Felia Salim, salah satu pendiri Indonesia Eximbank dan anggota dewan AIC
Harold adalah individu luar biasa yang sifatnya terbuka, antusias, dan rendah hati meninggalkan pengaruh dalam hubungan Australia-Indonesia. Kehadirannya yang ramah dan bersahabat membuatnya mudah membina hubungan dengan sesama orang Indonesia. Saya mendapat kehormatan untuk menyaksikan langsung kepemimpinan Harold. Hal ini ditandai dengan efisiensi, kemudahan dan fokus seperti laser, yang mencerminkan komitmennya terhadap kemajuan. Sebagai ketua AIC, ia selalu bersikeras untuk menampilkan Indonesia secara keseluruhan, tidak hanya Jakarta. Ia membawa dewan AIC ke Sulawesi dan daerah lain di Indonesia untuk menunjukkan bahwa Indonesia mempunyai banyak hal yang lebih dari apa yang terlihat, tidak seperti Harold sendiri.

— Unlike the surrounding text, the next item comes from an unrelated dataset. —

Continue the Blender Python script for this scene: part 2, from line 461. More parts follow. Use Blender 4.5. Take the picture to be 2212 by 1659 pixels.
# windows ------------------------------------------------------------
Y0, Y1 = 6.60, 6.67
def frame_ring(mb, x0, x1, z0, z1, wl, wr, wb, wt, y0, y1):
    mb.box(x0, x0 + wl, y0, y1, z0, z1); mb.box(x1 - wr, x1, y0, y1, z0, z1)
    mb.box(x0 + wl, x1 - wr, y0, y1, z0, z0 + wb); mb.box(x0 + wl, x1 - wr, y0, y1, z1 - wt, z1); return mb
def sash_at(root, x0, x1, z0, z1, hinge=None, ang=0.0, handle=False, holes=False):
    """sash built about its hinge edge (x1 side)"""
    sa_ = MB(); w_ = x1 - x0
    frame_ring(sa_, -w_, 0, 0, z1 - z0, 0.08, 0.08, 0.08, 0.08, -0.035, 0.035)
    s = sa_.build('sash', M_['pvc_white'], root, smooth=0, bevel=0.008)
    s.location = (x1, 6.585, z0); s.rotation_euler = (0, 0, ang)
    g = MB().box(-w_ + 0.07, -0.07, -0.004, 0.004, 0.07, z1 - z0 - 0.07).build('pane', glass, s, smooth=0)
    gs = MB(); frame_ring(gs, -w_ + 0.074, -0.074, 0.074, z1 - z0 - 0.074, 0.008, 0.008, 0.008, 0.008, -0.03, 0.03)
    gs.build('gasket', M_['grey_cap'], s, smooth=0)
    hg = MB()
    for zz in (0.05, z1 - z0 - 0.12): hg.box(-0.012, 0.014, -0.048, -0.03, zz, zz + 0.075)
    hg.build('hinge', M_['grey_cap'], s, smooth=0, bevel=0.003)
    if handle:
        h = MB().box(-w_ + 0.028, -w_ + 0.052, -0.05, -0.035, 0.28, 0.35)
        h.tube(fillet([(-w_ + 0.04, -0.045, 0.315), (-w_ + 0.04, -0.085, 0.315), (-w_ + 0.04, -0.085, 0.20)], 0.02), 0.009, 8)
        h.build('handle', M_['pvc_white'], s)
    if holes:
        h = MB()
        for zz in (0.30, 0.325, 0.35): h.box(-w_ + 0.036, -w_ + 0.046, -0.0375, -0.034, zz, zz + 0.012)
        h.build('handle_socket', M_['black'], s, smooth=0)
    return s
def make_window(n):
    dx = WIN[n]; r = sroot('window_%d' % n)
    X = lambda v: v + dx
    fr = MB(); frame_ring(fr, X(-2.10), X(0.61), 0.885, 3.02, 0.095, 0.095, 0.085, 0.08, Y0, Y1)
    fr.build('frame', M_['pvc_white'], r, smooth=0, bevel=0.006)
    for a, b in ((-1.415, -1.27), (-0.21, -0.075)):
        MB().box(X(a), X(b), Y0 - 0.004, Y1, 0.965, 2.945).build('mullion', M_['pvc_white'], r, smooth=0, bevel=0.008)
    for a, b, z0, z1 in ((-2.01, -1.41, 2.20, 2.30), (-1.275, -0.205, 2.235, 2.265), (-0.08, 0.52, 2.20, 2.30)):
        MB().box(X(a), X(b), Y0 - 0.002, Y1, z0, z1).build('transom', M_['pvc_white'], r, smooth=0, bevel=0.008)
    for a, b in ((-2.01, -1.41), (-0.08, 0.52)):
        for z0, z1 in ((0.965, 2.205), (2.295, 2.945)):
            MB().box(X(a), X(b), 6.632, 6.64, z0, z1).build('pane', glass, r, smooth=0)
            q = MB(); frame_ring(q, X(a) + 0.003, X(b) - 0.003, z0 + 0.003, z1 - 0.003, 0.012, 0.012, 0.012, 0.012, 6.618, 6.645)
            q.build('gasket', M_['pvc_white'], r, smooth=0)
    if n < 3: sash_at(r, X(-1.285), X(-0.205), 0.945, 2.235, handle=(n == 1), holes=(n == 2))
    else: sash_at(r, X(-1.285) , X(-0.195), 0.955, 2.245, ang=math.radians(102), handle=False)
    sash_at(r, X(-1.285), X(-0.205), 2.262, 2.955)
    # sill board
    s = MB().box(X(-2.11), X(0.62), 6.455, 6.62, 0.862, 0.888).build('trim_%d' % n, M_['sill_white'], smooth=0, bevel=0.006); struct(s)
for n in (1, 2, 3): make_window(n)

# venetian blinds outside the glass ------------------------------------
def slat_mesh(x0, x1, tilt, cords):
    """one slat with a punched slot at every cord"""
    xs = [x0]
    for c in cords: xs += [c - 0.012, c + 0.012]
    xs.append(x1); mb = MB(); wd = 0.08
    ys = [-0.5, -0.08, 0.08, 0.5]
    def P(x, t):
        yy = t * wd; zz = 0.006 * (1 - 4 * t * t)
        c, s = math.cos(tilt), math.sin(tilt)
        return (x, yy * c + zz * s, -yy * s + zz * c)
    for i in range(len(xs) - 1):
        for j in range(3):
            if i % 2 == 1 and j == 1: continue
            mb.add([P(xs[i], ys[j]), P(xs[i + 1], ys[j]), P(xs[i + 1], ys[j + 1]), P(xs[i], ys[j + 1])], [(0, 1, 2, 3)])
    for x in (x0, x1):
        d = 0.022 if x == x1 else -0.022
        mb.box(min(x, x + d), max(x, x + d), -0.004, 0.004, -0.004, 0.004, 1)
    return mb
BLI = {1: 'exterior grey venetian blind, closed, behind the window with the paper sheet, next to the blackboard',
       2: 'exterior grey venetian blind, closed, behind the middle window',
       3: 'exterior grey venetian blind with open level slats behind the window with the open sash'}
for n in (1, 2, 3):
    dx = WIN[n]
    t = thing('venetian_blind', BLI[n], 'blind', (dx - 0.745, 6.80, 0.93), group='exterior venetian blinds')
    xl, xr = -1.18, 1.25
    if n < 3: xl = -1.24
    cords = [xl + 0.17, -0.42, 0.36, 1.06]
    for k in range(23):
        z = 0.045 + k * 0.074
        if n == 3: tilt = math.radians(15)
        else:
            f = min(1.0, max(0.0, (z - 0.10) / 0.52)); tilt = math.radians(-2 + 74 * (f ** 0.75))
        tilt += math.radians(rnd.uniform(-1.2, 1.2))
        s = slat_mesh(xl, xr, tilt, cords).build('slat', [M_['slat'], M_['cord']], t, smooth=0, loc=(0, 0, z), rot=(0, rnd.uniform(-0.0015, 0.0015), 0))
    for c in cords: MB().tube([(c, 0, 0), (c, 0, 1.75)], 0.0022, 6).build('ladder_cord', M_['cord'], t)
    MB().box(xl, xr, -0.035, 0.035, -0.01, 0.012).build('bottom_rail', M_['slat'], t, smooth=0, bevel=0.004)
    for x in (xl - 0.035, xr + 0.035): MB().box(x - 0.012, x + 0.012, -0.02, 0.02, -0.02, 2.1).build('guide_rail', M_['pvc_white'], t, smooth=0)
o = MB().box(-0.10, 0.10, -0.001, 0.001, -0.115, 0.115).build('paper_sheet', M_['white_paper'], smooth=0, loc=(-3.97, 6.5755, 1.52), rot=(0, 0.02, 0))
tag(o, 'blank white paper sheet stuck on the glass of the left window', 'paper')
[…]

Meskipun kami berduka atas kehilangan tersebut, kami merayakan pengaruh abadi nilai-nilai dan visi Harold dalam menyatukan masyarakat Indonesia dan Australia.
Daisy Primayanti, Managing Director Indonesia, Baldwin Boyle Group dan anggota dewan AIC
Harold Mitchell meninggalkan jejak yang tak terhapuskan sebagai ketua dewan Australia-Indonesia Centre (AIC). Dedikasi dan komitmennya bergema terutama di kalangan komunitas akademis Indonesia dan lebih khusus lagi di Indonesia Timur di mana ia membawa dan memungkinkan penelitian perintis di bidang sains, budaya dan pendidikan. Warisannya mewujudkan semangat kolaborasi lintas budaya, memperkuat ikatan dan membina kemajuan di kedua negara. Untuk menghormati Harold Mitchell, kami merayakan kehidupan yang didedikasikan untuk membina hubungan bilateral dan membina pemahaman budaya. Saya merasa terhormat bisa menjabat sebagai anggota dewan di bawah kepemimpinannya.
Profesor Abid Khan, mantan Wakil Rektor Keterlibatan Global di Monash
Dengan kesedihan terdalam saya mengetahui wafatnya Harold Mitchell baru-baru ini. Dia adalah teman, kolega, dan mentor bagi banyak dari kita di dunia akademis dan saya turut berbela sungkawa kepada semua orang yang mengenal dan bekerja dengannya.
Selain prestasinya yang banyak dan terdokumentasi dengan baik, Harold juga merupakan pendukung kuat pembangunan hubungan akademis yang lebih erat antara Australia dan Indonesia. Ia berperan penting dalam memulai, mengeksplorasi dan mendukung bentuk-bentuk inovatif keterlibatan bilateral, memberikan keberanian kepada orang-orang di sekitarnya untuk mengeksplorasi cara-cara baru untuk bekerja lintas batas. Dalam hal ini beliau membawa kedewasaan dan wawasan untuk menyadari bahwa hubungan akan berkembang dan bertumbuh, bahwa pembelajaran akan diperoleh melalui dialog jangka panjang, dan bahwa suara antar budaya dan antargenerasi dapat membantu mendorong pemahaman yang lebih mendalam antar bangsa.
Harold percaya bahwa bekerja sama lebih baik daripada bekerja sendiri, dan dia membuktikannya dengan tindakan dan gaya kepemimpinannya yang terbuka. Kerja dan dedikasinya dibuktikan dengan hubungan yang mendalam, luas dan langgeng antara Australia dan Indonesia. Kepemimpinan dan persahabatan Harold akan sangat dirindukan oleh kita semua.
Vishnu Shahaney
Mantan presiden direktur di PT Bank ANZ Indonesia dan mantan anggota dewan AIC
Harold Mitchell adalah seorang pemimpin unik dan visioner yang sangat tajam secara strategis dan fokus secara klinis pada hasil. Saya merasa senang menjadi anggota dewan AIC yang ia pimpin dan melihat secara langsung semangat, komitmen, dan yang terpenting keyakinannya bahwa Australia dan Indonesia akan mendapatkan banyak keuntungan dengan menjadi tetangga yang lebih dekat secara ekonomi, bukan hanya secara geografis.